WORK TO BE COMPLETED. Copy, without any alteration, the lines from the one that includes "Model this scene" up to and including the one that includes "COL = scene.collection".

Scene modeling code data
====================

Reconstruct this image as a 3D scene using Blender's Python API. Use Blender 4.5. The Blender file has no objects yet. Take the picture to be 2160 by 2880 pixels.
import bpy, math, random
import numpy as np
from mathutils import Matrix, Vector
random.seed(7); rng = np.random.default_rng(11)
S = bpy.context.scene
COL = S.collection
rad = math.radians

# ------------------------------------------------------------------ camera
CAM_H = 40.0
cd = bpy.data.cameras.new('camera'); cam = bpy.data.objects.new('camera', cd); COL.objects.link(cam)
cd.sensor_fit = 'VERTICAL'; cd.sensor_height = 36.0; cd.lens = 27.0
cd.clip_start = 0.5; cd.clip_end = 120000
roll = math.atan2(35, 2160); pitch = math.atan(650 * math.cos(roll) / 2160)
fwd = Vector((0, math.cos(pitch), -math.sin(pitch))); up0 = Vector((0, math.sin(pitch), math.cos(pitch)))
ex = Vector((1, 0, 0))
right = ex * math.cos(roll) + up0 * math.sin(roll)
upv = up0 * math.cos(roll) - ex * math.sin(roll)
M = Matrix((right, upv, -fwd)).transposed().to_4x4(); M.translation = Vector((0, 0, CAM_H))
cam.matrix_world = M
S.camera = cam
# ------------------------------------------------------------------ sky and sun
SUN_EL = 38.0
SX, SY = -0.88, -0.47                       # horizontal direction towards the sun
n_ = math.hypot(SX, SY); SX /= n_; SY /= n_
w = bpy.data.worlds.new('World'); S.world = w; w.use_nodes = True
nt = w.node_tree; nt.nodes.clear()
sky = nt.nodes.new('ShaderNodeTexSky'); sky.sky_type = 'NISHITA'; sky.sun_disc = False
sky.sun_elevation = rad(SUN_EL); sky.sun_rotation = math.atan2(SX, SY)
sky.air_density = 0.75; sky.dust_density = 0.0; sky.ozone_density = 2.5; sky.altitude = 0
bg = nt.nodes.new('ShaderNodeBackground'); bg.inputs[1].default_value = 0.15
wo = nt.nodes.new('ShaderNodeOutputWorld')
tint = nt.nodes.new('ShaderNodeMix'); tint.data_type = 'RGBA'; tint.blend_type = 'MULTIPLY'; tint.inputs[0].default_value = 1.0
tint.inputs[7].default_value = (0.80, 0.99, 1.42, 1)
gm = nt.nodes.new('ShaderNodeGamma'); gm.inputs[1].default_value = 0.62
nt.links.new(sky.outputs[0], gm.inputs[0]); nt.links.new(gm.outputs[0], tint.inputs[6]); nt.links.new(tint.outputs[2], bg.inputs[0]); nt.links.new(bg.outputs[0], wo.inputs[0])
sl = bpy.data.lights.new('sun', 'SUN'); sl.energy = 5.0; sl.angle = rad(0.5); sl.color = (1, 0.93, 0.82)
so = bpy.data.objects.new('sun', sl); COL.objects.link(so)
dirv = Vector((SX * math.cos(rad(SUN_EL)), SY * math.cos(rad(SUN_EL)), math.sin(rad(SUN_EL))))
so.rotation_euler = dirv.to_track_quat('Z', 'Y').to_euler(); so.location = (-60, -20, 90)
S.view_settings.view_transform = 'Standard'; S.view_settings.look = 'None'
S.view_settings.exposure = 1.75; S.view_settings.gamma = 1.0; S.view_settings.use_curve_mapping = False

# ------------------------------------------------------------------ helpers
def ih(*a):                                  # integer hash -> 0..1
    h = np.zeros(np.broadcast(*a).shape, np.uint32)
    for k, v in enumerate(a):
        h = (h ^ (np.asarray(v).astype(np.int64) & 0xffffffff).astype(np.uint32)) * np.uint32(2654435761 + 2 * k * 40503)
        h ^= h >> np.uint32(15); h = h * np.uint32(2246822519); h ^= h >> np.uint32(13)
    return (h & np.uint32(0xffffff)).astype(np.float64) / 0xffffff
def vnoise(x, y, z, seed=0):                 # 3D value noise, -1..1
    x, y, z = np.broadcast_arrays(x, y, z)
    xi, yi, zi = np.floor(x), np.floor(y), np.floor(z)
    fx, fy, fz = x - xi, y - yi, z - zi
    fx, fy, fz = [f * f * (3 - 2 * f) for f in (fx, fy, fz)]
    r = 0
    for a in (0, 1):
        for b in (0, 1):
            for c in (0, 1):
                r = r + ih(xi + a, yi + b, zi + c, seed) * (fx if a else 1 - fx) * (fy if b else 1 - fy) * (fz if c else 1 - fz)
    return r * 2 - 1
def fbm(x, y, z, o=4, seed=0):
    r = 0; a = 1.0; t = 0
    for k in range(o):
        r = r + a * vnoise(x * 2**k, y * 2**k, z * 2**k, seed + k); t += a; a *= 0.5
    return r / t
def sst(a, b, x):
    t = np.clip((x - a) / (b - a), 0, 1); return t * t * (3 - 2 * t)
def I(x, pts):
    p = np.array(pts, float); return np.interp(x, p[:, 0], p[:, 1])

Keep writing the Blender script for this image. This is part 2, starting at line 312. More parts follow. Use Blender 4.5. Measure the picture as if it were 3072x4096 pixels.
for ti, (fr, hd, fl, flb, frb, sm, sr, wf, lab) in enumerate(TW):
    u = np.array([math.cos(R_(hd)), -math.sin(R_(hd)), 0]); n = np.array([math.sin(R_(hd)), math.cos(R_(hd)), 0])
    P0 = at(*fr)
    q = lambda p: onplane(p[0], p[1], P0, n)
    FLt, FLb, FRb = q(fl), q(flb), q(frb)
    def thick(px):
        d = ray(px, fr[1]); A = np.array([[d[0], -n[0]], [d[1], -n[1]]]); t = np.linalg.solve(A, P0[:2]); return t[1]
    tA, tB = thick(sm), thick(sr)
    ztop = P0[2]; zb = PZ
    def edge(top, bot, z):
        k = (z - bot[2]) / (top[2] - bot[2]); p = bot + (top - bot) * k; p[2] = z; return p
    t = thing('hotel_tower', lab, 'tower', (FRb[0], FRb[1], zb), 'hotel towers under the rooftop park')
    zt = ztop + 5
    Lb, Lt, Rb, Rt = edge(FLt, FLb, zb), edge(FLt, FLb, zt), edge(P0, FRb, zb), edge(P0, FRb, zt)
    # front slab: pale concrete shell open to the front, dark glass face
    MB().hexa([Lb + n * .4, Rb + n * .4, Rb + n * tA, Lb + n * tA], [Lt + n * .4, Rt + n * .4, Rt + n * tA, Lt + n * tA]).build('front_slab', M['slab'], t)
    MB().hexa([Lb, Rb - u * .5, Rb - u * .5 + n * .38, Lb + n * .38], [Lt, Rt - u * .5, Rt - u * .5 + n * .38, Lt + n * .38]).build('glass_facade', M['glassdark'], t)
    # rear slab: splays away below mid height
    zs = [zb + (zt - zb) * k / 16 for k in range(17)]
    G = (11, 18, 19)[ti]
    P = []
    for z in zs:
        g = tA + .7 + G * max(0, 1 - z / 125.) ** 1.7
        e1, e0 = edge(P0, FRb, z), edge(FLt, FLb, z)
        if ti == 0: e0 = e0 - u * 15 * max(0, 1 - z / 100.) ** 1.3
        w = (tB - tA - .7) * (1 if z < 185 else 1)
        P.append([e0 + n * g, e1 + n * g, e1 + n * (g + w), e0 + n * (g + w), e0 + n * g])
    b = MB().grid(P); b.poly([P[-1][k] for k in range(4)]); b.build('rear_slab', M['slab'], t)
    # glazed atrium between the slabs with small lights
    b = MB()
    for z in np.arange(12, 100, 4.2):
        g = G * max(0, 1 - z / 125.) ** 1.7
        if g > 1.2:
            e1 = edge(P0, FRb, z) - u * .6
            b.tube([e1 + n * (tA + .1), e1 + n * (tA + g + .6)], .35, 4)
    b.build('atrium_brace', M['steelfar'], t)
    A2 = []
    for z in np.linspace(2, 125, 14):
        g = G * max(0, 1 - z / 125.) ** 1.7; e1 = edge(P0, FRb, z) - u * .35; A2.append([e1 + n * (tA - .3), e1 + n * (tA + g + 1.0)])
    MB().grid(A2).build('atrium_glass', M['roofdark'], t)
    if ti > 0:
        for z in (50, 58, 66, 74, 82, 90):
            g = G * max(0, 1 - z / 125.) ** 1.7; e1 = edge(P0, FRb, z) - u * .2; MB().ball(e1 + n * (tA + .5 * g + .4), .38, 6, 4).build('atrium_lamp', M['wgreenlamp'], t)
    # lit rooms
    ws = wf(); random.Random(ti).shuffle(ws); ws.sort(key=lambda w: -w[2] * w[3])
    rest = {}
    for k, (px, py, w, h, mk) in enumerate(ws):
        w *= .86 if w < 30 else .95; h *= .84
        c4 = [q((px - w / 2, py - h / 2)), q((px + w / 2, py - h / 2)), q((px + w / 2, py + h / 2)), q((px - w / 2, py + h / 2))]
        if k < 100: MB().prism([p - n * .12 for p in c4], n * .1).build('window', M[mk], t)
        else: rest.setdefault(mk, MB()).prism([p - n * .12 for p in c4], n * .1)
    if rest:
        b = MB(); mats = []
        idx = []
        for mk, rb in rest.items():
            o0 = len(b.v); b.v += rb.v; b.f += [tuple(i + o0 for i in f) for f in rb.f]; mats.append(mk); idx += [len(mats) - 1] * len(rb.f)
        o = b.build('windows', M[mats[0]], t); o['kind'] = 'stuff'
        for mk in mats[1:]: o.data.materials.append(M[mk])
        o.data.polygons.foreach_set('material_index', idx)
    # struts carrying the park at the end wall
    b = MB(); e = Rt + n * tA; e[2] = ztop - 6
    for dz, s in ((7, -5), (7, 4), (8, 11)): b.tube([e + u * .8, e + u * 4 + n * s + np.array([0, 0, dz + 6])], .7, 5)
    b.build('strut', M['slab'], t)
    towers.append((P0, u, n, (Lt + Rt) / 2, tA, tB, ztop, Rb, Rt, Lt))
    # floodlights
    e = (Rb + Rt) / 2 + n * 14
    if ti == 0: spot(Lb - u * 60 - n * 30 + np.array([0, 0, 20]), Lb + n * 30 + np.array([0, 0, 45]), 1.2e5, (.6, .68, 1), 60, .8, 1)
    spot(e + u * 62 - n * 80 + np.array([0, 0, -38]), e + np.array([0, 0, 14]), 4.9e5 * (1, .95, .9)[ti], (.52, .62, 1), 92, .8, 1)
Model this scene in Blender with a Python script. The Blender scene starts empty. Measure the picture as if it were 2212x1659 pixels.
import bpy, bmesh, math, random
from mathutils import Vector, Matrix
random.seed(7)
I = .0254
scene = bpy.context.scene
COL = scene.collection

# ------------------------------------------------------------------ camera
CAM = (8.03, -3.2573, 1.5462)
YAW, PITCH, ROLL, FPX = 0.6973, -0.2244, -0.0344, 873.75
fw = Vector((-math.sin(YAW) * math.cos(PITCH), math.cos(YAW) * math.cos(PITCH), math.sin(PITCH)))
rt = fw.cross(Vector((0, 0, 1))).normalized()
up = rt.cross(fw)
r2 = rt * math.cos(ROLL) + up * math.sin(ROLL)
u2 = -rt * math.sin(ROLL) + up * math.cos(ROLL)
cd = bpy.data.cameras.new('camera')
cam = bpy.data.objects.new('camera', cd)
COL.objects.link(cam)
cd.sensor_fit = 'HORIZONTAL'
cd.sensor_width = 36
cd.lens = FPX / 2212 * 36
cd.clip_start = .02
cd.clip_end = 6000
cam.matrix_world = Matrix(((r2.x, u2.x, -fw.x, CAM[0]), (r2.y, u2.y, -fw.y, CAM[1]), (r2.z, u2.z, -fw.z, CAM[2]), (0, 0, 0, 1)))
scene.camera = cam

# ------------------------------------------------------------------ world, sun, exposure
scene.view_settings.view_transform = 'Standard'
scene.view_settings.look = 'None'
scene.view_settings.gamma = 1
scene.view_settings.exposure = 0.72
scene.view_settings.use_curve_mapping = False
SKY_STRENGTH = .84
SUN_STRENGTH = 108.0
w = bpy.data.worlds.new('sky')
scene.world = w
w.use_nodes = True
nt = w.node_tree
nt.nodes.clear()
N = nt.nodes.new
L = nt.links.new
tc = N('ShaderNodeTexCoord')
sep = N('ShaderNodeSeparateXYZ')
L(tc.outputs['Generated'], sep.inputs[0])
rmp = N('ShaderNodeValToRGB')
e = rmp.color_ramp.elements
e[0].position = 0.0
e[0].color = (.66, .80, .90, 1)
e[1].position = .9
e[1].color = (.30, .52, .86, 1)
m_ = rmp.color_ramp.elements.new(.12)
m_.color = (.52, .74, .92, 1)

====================

RESULT.
Model this scene in Blender with a Python script. The Blender scene starts empty. Measure the picture as if it were 2212x1659 pixels.
import bpy, bmesh, math, random
from mathutils import Vector, Matrix
random.seed(7)
I = .0254
scene = bpy.context.scene
COL = scene.collection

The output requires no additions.